======== Dataset section

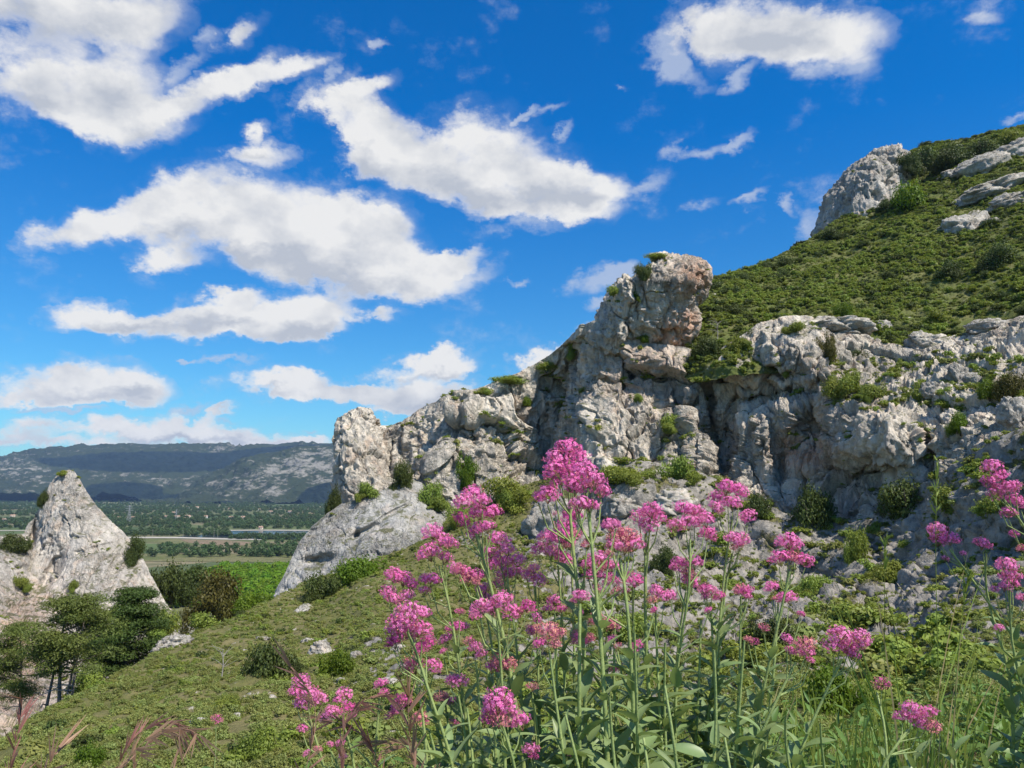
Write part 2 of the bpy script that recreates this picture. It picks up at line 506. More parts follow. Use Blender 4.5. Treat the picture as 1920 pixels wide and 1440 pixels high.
M_ROCK = rock_material('limestone_cliff')
M_PEAK = rock_material('limestone_pale', base=(0.57, 0.52, 0.455), scale=0.9, streak=0.45, warm=0.8)
M_SLAB = rock_material('limestone_slab', base=(0.44, 0.42, 0.385), scale=0.8, streak=0.7, warm=0.4)
M_BOULD = rock_material('limestone_boulder', base=(0.54, 0.50, 0.44), scale=2.0, streak=0.35, warm=0.5)
def slope_material():
    """Garrigue soil that gives way to bare tilted limestone where the attribute rocky says so."""
    m, t, out = mat('garrigue_ground')
    pos = t.new('ShaderNodeNewGeometry').outputs['Position']
    a = t.noise(pos, 0.25, 6, 0.6); b = t.noise(pos, 2.5, 6, 0.7)
    soil = t.mix(t.smooth(a, 0.4, 0.6), (0.140, 0.138, 0.050), (0.195, 0.170, 0.078))
    soil = t.mix(t.math('MULTIPLY', t.smooth(b, 0.45, 0.65), 0.6), soil, (0.10, 0.115, 0.036))
    pv = t.noise(t.vmath('ADD', pos, (5, 3, 9)), 0.7, 7, 0.7)
    soil = t.mix(t.smooth(pv, 0.61, 0.66), soil, (0.44, 0.41, 0.35))
    # strata dipping to the lower left
    rot = t.new('ShaderNodeVectorRotate', rotation_type='EULER_XYZ'); rot.inputs['Rotation'].default_value = (0.2, 0.75, 0.3)
    t.link(pos, rot.inputs['Vector'])
    st = t.noise(t.vmath('MULTIPLY', rot.outputs[0], (0.22, 0.5, 1.5)), 0.8, 7, 0.66)
    mid = t.noise(pos, 1.1, 8, 0.66)
    fine = t.noise(pos, 6.0, 5, 0.7)
    rock = t.mix(t.smooth(mid, 0.36, 0.62), (0.20, 0.185, 0.16), (0.38, 0.345, 0.295))
    rock = t.mix(t.math('MULTIPLY', t.smooth(st, 0.52, 0.66), 0.7), rock, (0.17, 0.165, 0.155))
    rock = t.mix(t.math('MULTIPLY', t.smooth(fine, 0.56, 0.7), 0.5), rock, (0.18, 0.175, 0.16))
    rk = t.new('ShaderNodeAttribute'); rk.attribute_name = 'rocky'
    gr = t.noise(pos, 0.32, 7, 0.68)
    msk = t.smooth(t.math('MULTIPLY_ADD', t.math('SUBTRACT', gr, 0.5), 2.2, rk.outputs['Fac']), 0.42, 0.58)
    col = t.mix(msk, soil, rock)
    h = t.math('ADD', t.math('ADD', b, t.math('MULTIPLY', pv, 0.7)), t.math('MULTIPLY', t.math('ADD', st, mid), t.math('MULTIPLY', msk, 1.2)))
    finish(t, out, col, 0.95, h, 0.3, 0.85, 0.1)
    return m
M_SLOPE = slope_material()
M_TALUS = ground_material('talus_ground', (0.12, 0.11, 0.06), (0.20, 0.18, 0.12), (0.06, 0.066, 0.026), 1.0, peb=0.5)
M_HILL = ground_material('hill_ground', (0.105, 0.128, 0.036), (0.150, 0.148, 0.058), (0.080, 0.10, 0.028), 0.8, peb=0.63)
M_BANK = ground_material('bank_soil', (0.13, 0.10, 0.06), (0.10, 0.095, 0.04), (0.17, 0.10, 0.06), 14.0, peb=0.66)

# ------------------------------------------------------------------ terrain
def rock_disp(W, big=1.0, s=1.0, flute=1.0, block=1.0, fine=1.0):
    """Displacement of limestone in metres for world points W; s stretches every scale."""
    q = W / s
    warp = np.stack([fbm(q / 6.0 + 3.1, 4), fbm(q / 6.0 + 11.7, 4), fbm(q / 6.0 + 23.9, 4)], -1)
    qw = q + 1.5 * warp
    out = big * 1.3 * fbm(q / 15.0, 3)
    # tilted blocks split by joints, large and small
    f1, f2, rid, tl = worley(qw * np.array([1 / 6.5, 1 / 6.5, 1 / 13.0], np.float32))
    out += block * (1.0 * (rid[:, 0] - 0.5) + 1.5 * tl - 0.8 * (1 - sstep(0.0, 0.05, f2 - f1)))
    # winding cracks, mostly upright, and a few along the bedding
    cr = np.abs(perlin(qw * np.array([1 / 4.5, 1 / 4.5, 1 / 14.0], np.float32) + 61)); cm = sstep(-0.1, 0.3, perlin(q / 7.0 + 33))
    out -= block * 0.75 * cm * (1 - sstep(0.0, 0.045, cr))
    cr = np.abs(perlin(qw * np.array([1 / 9.0, 1 / 9.0, 1 / 3.6], np.float32) + 83)); cm = sstep(0.0, 0.35, perlin(q / 8.0 + 71))
    out -= block * 0.6 * cm * (1 - sstep(0.0, 0.05, cr))
    f1, f2, rid, tl = worley(qw * np.array([1 / 2.8, 1 / 2.8, 1 / 4.0], np.float32) + 40)
    wgt = sstep(-0.15, 0.25, perlin(q / 9.0 + 5))
    out += block * (0.10 + 0.55 * wgt) * (0.40 * (rid[:, 0] - 0.5) + 0.75 * tl - 0.30 * (1 - sstep(0.0, 0.05, f2 - f1)))
    f1, f2, rid, tl = worley((q + 0.5 * warp) * np.array([1 / 0.95, 1 / 0.95, 1 / 1.3], np.float32) + 90)
    out += block * (0.12 + 0.6 * wgt) * (0.24 * tl - 0.08 * (1 - sstep(0.0, 0.08, f2 - f1)) - 0.16 * sstep(0.42, 0.10, f1) * (rid[:, 1] > 0.5))
    out += flute * 0.52 * ridged(q * np.array([1 / 2.0, 1 / 2.0, 1 / 12.0], np.float32) + 0.2 * warp, 4)
    zone = 0.30 + 0.95 * sstep(-0.15, 0.25, perlin(q / 11.0 + 19))
    out += fine * zone * (0.30 * fbm(q / 1.3, 5, 0.68) + 0.16 * ridged(q * np.array([1 / 0.9, 1 / 0.9, 1 / 2.2], np.float32) + 7, 3))
    return out * s

def line_interp(pts):
    p = np.array(sorted(pts), float)
    return lambda x: np.interp(x, p[:, 0], p[:, 1])

def relief(name, x0, x1, nc, nr, top, bot, depth, disp, material, side=False, tint=None, back=((0.02, 0.3), (0.07, 2.0), (0.16, 9.0), (0.25, 30.0)),
           jag=0.0, kind='structure', label=None, cat=None, tag=None, tpow=1.0):
    """A rock or soil face: points spread between two sight lines get their own distance, a relief along the normal and a back that
    rolls away behind the crest, so the sheet is a real hill seen from any side."""
    px = np.linspace(x0, x1, nc)
    t = np.linspace(0, 1, nr)[:, None] ** tpow
    tp, bt = top(px)[None], bot(px)[None]
    py = tp + (bt - tp) * t
    pxg = np.broadcast_to(px[None], py.shape)
    d = depth(pxg, py)
    G = P(pxg, py, d)
    N = grid_normals(G)
    dv = disp(G.reshape(-1, 3)).reshape(nr, nc)
    edge = 0.30 + 0.70 * sstep(0.0, 0.12, np.broadcast_to(np.linspace(0, 1, nr)[:, None], py.shape))
    G = G + N * (dv * edge)[..., None]
    rows = []
    for e, dz in reversed(back):
        b = G[0] * (1 + e); b = b + np.array([0, 0, -dz]); rows.append(b[None])
    n_back = len(rows)
    G = np.concatenate(rows + [G], 0)
    if side:
        cols = []
        for e, dx in ((0.30, 24.0), (0.16, 9.0), (0.06, 2.0)):
            c = G[:, :1] * (1 + e); c = c + np.array([dx, 0, 0]); cols.append(c)
        G = np.concatenate(cols + [G], 1)
    V = G.reshape(-1, 3)
    F = grid_faces(G.shape[0], G.shape[1])
    attrs = {}
    tv = np.zeros(len(V), np.float32)
    if tint:
        # where the stone itself is stained, given as sight line and radius
        dirs = V / np.linalg.norm(V, axis=1)[:, None]
        for (tx, ty, r, a) in tint:
            c = np.array(cam_dir(tx, ty)); c /= np.linalg.norm(c)
            tv += a * np.exp(-((dirs - c) ** 2).sum(1) / (r / F_PX) ** 2)
    attrs['tint'] = np.clip(tv, 0, 1)
    me = mesh_from(name, V, F, material, attrs)
    remember(V, F, tag or name)
    return put(name, me, label, cat, kind=kind)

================

Read the lines above. Gather those in which the string "that" is found.

| Task solution |
Write part 2 of the bpy script that recreates this picture. It picks up at line 506. More parts follow. Use Blender 4.5. Treat the picture as 1920 pixels wide and 1440 pixels high.
    """Garrigue soil that gives way to bare tilted limestone where the attribute rocky says so."""
    """A rock or soil face: points spread between two sight lines get their own distance, a relief along the normal and a back that